WHAT THIS TASK INVOLVES: Without altering anything, output the material below.
------
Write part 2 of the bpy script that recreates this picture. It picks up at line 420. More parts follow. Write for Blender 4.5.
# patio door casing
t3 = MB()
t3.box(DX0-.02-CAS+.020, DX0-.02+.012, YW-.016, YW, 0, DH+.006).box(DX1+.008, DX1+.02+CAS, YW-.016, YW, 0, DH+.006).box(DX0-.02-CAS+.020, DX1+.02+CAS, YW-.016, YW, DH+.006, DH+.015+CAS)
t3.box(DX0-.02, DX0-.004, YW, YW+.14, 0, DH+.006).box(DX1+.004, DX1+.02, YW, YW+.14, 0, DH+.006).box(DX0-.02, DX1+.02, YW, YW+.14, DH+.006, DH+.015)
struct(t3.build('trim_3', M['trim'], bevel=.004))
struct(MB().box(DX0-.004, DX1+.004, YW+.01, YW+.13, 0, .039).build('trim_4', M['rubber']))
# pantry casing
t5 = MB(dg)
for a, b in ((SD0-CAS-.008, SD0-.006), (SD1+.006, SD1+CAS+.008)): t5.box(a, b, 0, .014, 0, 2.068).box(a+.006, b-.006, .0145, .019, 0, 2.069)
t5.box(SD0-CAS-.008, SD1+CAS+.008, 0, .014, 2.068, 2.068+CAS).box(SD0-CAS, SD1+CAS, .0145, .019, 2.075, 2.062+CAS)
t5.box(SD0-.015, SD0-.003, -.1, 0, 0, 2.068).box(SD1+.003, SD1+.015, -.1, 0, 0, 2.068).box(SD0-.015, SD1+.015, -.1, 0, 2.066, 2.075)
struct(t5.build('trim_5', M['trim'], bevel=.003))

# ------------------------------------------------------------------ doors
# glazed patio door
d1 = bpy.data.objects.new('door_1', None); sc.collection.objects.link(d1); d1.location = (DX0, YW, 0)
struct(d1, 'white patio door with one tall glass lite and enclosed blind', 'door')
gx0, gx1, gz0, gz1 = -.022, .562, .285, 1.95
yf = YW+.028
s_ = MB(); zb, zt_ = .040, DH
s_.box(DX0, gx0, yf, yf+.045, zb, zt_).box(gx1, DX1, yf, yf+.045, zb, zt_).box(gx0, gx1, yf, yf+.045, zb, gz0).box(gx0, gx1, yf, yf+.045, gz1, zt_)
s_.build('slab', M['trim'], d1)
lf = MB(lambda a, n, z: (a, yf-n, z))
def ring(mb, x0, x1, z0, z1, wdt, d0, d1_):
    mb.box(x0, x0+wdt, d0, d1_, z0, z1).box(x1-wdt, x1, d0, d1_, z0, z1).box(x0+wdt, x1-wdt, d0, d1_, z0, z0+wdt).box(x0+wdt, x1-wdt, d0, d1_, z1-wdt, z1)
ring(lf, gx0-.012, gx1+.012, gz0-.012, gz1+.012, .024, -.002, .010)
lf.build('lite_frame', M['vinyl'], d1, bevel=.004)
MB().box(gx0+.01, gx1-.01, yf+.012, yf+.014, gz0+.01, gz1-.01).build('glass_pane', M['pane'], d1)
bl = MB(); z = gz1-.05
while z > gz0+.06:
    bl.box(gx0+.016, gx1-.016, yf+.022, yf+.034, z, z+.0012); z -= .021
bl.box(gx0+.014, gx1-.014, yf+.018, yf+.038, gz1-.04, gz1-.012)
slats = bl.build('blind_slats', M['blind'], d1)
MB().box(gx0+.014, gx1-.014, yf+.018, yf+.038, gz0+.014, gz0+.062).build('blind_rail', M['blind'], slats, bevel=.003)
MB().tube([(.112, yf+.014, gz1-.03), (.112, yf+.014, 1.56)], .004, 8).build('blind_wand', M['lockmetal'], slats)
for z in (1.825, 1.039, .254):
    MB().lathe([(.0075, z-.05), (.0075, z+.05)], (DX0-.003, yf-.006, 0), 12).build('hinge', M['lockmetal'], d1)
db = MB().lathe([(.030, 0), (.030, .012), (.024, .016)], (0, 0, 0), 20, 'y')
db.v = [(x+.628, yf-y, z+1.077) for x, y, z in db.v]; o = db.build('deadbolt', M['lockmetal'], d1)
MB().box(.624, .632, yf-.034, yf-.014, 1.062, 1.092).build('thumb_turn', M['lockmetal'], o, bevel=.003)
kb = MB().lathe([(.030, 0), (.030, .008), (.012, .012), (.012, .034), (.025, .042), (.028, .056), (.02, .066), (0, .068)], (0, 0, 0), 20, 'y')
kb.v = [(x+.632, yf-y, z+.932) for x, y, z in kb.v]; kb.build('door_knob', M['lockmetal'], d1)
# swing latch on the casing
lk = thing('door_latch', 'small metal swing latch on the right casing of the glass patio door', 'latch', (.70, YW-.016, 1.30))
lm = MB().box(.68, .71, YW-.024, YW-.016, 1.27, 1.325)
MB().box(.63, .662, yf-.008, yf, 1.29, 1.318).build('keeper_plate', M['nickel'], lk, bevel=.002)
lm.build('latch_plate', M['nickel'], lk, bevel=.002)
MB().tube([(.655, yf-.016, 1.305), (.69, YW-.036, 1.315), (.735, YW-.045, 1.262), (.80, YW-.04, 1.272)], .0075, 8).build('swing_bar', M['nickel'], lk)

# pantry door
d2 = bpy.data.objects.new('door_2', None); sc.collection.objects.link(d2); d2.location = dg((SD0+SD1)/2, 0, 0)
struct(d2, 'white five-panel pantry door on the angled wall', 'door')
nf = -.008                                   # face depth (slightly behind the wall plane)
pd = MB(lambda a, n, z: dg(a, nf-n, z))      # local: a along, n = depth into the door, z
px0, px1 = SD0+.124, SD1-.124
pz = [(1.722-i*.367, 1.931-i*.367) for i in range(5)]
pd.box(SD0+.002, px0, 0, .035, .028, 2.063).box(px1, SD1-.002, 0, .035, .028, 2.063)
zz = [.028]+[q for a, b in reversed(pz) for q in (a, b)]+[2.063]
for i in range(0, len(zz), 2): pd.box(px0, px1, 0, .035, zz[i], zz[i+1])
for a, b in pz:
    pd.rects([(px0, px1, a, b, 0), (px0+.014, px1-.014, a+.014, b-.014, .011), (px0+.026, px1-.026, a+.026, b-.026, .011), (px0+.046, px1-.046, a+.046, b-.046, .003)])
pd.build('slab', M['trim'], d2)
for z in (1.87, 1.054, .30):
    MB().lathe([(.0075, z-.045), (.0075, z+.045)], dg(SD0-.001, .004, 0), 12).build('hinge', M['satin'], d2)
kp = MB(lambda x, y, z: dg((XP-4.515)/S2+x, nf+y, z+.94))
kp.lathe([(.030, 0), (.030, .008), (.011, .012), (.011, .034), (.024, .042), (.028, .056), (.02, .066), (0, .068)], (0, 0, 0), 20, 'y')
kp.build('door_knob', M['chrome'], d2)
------
OUTPUT FOR THIS TASK:
Write part 2 of the bpy script that recreates this picture. It picks up at line 420. More parts follow. Write for Blender 4.5.
# patio door casing
t3 = MB()
t3.box(DX0-.02-CAS+.020, DX0-.02+.012, YW-.016, YW, 0, DH+.006).box(DX1+.008, DX1+.02+CAS, YW-.016, YW, 0, DH+.006).box(DX0-.02-CAS+.020, DX1+.02+CAS, YW-.016, YW, DH+.006, DH+.015+CAS)
t3.box(DX0-.02, DX0-.004, YW, YW+.14, 0, DH+.006).box(DX1+.004, DX1+.02, YW, YW+.14, 0, DH+.006).box(DX0-.02, DX1+.02, YW, YW+.14, DH+.006, DH+.015)
struct(t3.build('trim_3', M['trim'], bevel=.004))
struct(MB().box(DX0-.004, DX1+.004, YW+.01, YW+.13, 0, .039).build('trim_4', M['rubber']))
# pantry casing
t5 = MB(dg)
for a, b in ((SD0-CAS-.008, SD0-.006), (SD1+.006, SD1+CAS+.008)): t5.box(a, b, 0, .014, 0, 2.068).box(a+.006, b-.006, .0145, .019, 0, 2.069)
t5.box(SD0-CAS-.008, SD1+CAS+.008, 0, .014, 2.068, 2.068+CAS).box(SD0-CAS, SD1+CAS, .0145, .019, 2.075, 2.062+CAS)
t5.box(SD0-.015, SD0-.003, -.1, 0, 0, 2.068).box(SD1+.003, SD1+.015, -.1, 0, 0, 2.068).box(SD0-.015, SD1+.015, -.1, 0, 2.066, 2.075)
struct(t5.build('trim_5', M['trim'], bevel=.003))

# ------------------------------------------------------------------ doors
# glazed patio door
d1 = bpy.data.objects.new('door_1', None); sc.collection.objects.link(d1); d1.location = (DX0, YW, 0)
struct(d1, 'white patio door with one tall glass lite and enclosed blind', 'door')
gx0, gx1, gz0, gz1 = -.022, .562, .285, 1.95
yf = YW+.028
s_ = MB(); zb, zt_ = .040, DH
s_.box(DX0, gx0, yf, yf+.045, zb, zt_).box(gx1, DX1, yf, yf+.045, zb, zt_).box(gx0, gx1, yf, yf+.045, zb, gz0).box(gx0, gx1, yf, yf+.045, gz1, zt_)
s_.build('slab', M['trim'], d1)
lf = MB(lambda a, n, z: (a, yf-n, z))
def ring(mb, x0, x1, z0, z1, wdt, d0, d1_):
    mb.box(x0, x0+wdt, d0, d1_, z0, z1).box(x1-wdt, x1, d0, d1_, z0, z1).box(x0+wdt, x1-wdt, d0, d1_, z0, z0+wdt).box(x0+wdt, x1-wdt, d0, d1_, z1-wdt, z1)
ring(lf, gx0-.012, gx1+.012, gz0-.012, gz1+.012, .024, -.002, .010)
lf.build('lite_frame', M['vinyl'], d1, bevel=.004)
MB().box(gx0+.01, gx1-.01, yf+.012, yf+.014, gz0+.01, gz1-.01).build('glass_pane', M['pane'], d1)
bl = MB(); z = gz1-.05
while z > gz0+.06:
    bl.box(gx0+.016, gx1-.016, yf+.022, yf+.034, z, z+.0012); z -= .021
bl.box(gx0+.014, gx1-.014, yf+.018, yf+.038, gz1-.04, gz1-.012)
slats = bl.build('blind_slats', M['blind'], d1)
MB().box(gx0+.014, gx1-.014, yf+.018, yf+.038, gz0+.014, gz0+.062).build('blind_rail', M['blind'], slats, bevel=.003)
MB().tube([(.112, yf+.014, gz1-.03), (.112, yf+.014, 1.56)], .004, 8).build('blind_wand', M['lockmetal'], slats)
for z in (1.825, 1.039, .254):
    MB().lathe([(.0075, z-.05), (.0075, z+.05)], (DX0-.003, yf-.006, 0), 12).build('hinge', M['lockmetal'], d1)
db = MB().lathe([(.030, 0), (.030, .012), (.024, .016)], (0, 0, 0), 20, 'y')
db.v = [(x+.628, yf-y, z+1.077) for x, y, z in db.v]; o = db.build('deadbolt', M['lockmetal'], d1)
MB().box(.624, .632, yf-.034, yf-.014, 1.062, 1.092).build('thumb_turn', M['lockmetal'], o, bevel=.003)
kb = MB().lathe([(.030, 0), (.030, .008), (.012, .012), (.012, .034), (.025, .042), (.028, .056), (.02, .066), (0, .068)], (0, 0, 0), 20, 'y')
kb.v = [(x+.632, yf-y, z+.932) for x, y, z in kb.v]; kb.build('door_knob', M['lockmetal'], d1)
# swing latch on the casing
lk = thing('door_latch', 'small metal swing latch on the right casing of the glass patio door', 'latch', (.70, YW-.016, 1.30))
lm = MB().box(.68, .71, YW-.024, YW-.016, 1.27, 1.325)
MB().box(.63, .662, yf-.008, yf, 1.29, 1.318).build('keeper_plate', M['nickel'], lk, bevel=.002)
lm.build('latch_plate', M['nickel'], lk, bevel=.002)
MB().tube([(.655, yf-.016, 1.305), (.69, YW-.036, 1.315), (.735, YW-.045, 1.262), (.80, YW-.04, 1.272)], .0075, 8).build('swing_bar', M['nickel'], lk)

# pantry door
d2 = bpy.data.objects.new('door_2', None); sc.collection.objects.link(d2); d2.location = dg((SD0+SD1)/2, 0, 0)
struct(d2, 'white five-panel pantry door on the angled wall', 'door')
nf = -.008                                   # face depth (slightly behind the wall plane)
pd = MB(lambda a, n, z: dg(a, nf-n, z))      # local: a along, n = depth into the door, z
px0, px1 = SD0+.124, SD1-.124
pz = [(1.722-i*.367, 1.931-i*.367) for i in range(5)]
pd.box(SD0+.002, px0, 0, .035, .028, 2.063).box(px1, SD1-.002, 0, .035, .028, 2.063)
zz = [.028]+[q for a, b in reversed(pz) for q in (a, b)]+[2.063]
for i in range(0, len(zz), 2): pd.box(px0, px1, 0, .035, zz[i], zz[i+1])
for a, b in pz:
    pd.rects([(px0, px1, a, b, 0), (px0+.014, px1-.014, a+.014, b-.014, .011), (px0+.026, px1-.026, a+.026, b-.026, .011), (px0+.046, px1-.046, a+.046, b-.046, .003)])
pd.build('slab', M['trim'], d2)
for z in (1.87, 1.054, .30):
    MB().lathe([(.0075, z-.045), (.0075, z+.045)], dg(SD0-.001, .004, 0), 12).build('hinge', M['satin'], d2)
kp = MB(lambda x, y, z: dg((XP-4.515)/S2+x, nf+y, z+.94))
kp.lathe([(.030, 0), (.030, .008), (.011, .012), (.011, .034), (.024, .042), (.028, .056), (.02, .066), (0, .068)], (0, 0, 0), 20, 'y')
kp.build('door_knob', M['chrome'], d2)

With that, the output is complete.